After reading your post. I decided to try out what you stated. I am not a tuner by no means. Actually I get my tunes from this forum. So to get to the point I looked at the most stable car that I have which is the Road Version Tomahawk. I looked at the values that were listed for stability which are Low Speed -0.74, High Speed -1.0. I then took a GR.3 C7 and determine the base tune and saved it. Then I created a new tune and adjusted things until I had as close to the same stability numbers for low and high speed as possible. The values I changed on the C7 were height, rear roll bar, negative camber, toe angle, LSD Initial and Braking. The final numbers on the C7 are -0.67 low speed and -1.0 High speed. I then tested both setups on a time trial at spa-francorchamps. The average time decrease between the base and the tuned was 4 seconds.

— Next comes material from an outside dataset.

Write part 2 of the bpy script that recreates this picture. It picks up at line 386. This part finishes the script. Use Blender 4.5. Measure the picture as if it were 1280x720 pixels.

I know it wasn’t a perfect test, but I can say that you guys are defiantly going in the right direction.
Ah, I made the same mistake at first but you don't actually want to be trying to get cars to the same Stability values. If they happen to work by coincidence that's fine, but the 'right' Stability for each car is determined more by stuff like power, weight balance, driven wheels etc.
Power and driven wheels are maybe the most important stats to keep in mind, while you apply throttle you are changing the Stability of the car. If you apply throttle with a RWD car, you are moving the Stability values closer to +1.00, and while you apply throttle with a FWD car you are moving them closer to -1.00.
If I have an 800bhp RWD car I am going to want Stability settings that are strongly biased towards understeer at high speed, because the moment I try and apply full throttle mid corner, the Stability of the car is going to drastically change. But if my car only has 200bhp I don't have to worry about it as much, I still want understeer bias but because it has less power the Stability won't be affected as much, so I will probably be faster with a car that has less understeer bias.
Always remember as well that the Stability numbers only go up to 1.00 on paper, but they can actually be much much larger than this. This is another reason not to try and match Stability numbers, once you get to 1.00 it's impossible to know what the number actually is, it could be 1.01 or it could be 3.00.
This stuff applies to brake balance too: If your car has understeer bias you probably want to move brake bias towards the rear. If the car has oversteer bias you want to move the balance forwards to make braking into corners more stable.